When the function of HR analytics delivers real value – through insights and recommendations that either save money, increase revenue or improve the operational output – that is when an organisation’s most senior people will also “get it” and they too will reach their pivot point.

Then what do you believe will need to happen in order for HR Analytics to realise its full potential?

There are a number of factors that need to come together in order for the full potential of HR analytics to be realised in organisations. Firstly, and perhaps unsurprisingly given my earlier comments, genuine board-level commitment and sponsorship is critical. The power of HR analytics stands a much greater chance of being harnessed and fully exploited if the discipline is understood and supported at the most senior levels. The discipline is still in relatively infancy – its use is new to many organisations – and investment in developing it, and ensuring the necessary new skills become embedded, is key to getting the most out of HR analytics. I would also suggest that HR leaders see this as a transformation project that needs to be undertaken – and treat it as such – ensuring a team is in place which has all the necessary HR, analytical and change components from which to draw expertise and guidance.

If all these things can come together, then I for one can imagine a day when we can predict the future return of individuals based on their current and historical performance, whilst still very much seeing them as we always have – as people too.

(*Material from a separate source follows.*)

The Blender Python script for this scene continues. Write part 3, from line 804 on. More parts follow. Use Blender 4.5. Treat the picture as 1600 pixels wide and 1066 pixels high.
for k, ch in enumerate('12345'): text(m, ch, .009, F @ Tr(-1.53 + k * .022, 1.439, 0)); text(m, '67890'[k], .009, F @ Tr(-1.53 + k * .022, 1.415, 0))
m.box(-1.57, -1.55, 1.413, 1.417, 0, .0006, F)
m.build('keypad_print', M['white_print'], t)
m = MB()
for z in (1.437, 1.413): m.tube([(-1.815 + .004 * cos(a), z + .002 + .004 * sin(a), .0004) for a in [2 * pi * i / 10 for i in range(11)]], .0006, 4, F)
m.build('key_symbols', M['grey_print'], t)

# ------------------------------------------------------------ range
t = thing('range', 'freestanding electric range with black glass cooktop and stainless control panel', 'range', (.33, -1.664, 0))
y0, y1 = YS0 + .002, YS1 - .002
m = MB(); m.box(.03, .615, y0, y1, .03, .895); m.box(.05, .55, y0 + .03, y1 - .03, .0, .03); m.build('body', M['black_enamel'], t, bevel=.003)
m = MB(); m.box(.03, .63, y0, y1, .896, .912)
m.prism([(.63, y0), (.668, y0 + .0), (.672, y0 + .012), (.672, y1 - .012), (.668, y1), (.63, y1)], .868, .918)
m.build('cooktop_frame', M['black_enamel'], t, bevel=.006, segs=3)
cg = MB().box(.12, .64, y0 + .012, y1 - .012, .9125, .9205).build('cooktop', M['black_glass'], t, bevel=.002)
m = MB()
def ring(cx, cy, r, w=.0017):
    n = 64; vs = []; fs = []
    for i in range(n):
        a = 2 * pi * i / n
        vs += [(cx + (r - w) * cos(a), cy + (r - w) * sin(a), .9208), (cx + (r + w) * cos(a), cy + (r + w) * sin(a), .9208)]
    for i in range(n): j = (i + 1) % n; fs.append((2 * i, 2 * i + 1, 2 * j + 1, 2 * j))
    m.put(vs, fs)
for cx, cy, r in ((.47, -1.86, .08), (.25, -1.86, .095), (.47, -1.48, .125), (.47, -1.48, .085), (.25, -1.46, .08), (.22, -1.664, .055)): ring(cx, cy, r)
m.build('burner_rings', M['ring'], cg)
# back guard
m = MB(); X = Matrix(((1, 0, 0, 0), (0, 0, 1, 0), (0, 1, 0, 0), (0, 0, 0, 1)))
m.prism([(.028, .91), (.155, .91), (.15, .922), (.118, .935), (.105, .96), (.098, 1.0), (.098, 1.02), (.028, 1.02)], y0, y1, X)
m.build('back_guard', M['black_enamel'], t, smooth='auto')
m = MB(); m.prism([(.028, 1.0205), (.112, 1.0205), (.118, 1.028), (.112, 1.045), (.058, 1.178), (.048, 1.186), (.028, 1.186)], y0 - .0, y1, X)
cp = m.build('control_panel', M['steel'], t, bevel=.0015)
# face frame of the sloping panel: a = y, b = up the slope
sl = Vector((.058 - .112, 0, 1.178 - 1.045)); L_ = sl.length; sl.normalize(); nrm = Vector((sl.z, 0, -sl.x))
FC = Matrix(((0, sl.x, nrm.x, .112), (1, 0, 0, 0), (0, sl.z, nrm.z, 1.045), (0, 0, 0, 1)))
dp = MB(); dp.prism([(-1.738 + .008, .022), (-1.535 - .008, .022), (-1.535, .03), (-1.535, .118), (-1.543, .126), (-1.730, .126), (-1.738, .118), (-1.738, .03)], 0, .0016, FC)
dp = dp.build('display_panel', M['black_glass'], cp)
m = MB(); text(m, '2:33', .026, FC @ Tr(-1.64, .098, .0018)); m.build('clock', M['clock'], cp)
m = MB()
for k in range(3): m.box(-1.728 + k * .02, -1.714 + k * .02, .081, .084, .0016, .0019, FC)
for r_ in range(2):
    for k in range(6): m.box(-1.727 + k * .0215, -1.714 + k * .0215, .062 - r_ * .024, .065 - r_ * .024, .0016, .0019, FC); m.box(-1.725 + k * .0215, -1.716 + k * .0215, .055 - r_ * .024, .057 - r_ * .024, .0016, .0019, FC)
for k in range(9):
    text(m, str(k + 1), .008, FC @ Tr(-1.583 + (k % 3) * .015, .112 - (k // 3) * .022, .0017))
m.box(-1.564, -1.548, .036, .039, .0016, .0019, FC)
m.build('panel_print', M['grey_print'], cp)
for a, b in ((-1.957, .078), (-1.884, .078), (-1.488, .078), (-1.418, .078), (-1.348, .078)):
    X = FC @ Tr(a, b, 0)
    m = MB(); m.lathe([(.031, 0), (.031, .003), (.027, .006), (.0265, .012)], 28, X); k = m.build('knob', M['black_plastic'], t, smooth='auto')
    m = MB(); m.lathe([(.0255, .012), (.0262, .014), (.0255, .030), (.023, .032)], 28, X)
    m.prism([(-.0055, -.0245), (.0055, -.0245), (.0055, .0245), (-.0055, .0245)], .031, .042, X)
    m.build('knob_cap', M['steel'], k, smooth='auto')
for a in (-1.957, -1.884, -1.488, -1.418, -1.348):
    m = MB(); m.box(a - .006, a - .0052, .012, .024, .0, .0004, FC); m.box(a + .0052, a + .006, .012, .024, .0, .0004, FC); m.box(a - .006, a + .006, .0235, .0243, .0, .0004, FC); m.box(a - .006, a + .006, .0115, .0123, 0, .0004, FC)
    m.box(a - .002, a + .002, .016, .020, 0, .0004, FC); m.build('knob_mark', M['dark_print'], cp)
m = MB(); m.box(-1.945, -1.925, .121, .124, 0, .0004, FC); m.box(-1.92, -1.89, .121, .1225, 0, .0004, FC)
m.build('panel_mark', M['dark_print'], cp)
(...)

Do you believe HR is doing anything unconsciously, that is hindering the development of HR Analytics?

I think HR is still recruiting HR analysts with a purely HR background because that’s what they’ve always done. A great analyst can produce extraordinary HR analytics but a great HR professional can’t always do the same. Clearly HR analytics is a discipline firmly rooted in the HR function and, as the name suggests, is a marriage of both HR and analytics. However, the key to being really successful rests primarily in the analytical understanding – it is not as critical to have HR knowledge – yet we advertise for HR analytics experts in HR only channels.

With all the changes that are forecast to take place in the global workforce regarding technology and skills, what advice do you have for decision-makers in HR?

My advice for decision-makers in HR varies depending on whether they currently really “get” HR analytics as things stand now. If they don’t, it may be possible for them to survive but I do believe this would be to their employer’s detriment and a lost opportunity for the organisation. However, for those senior HR leaders that have embraced the need for HR analytics (and I have direct experience that they do exist), then my advice is clear: focus resources on enhancing HR analytics as soon as possible, and as effectively as possible – that way their job will be both more rewarding and more secure.

Too much of the focus is still on the traditional HR questions, when it should be more about corporate strategy – for example: “Can the company survive with the existing workforce at the current skill level?” (Mostly this would be answered with an emphatic “No”.) Then, “what do we need in terms of future skills and abilities to outperform our competitors?” HR analytics has the potential to contribute to the formation and evolution of organisational strategy, and it is not until these kind of questions are being asked that the discipline of HR Analytics will really be able to realise its potential.

With that, we want to thank Martin Oest very much for taking time out of his VERY busy schedule to share with us and you, our audience!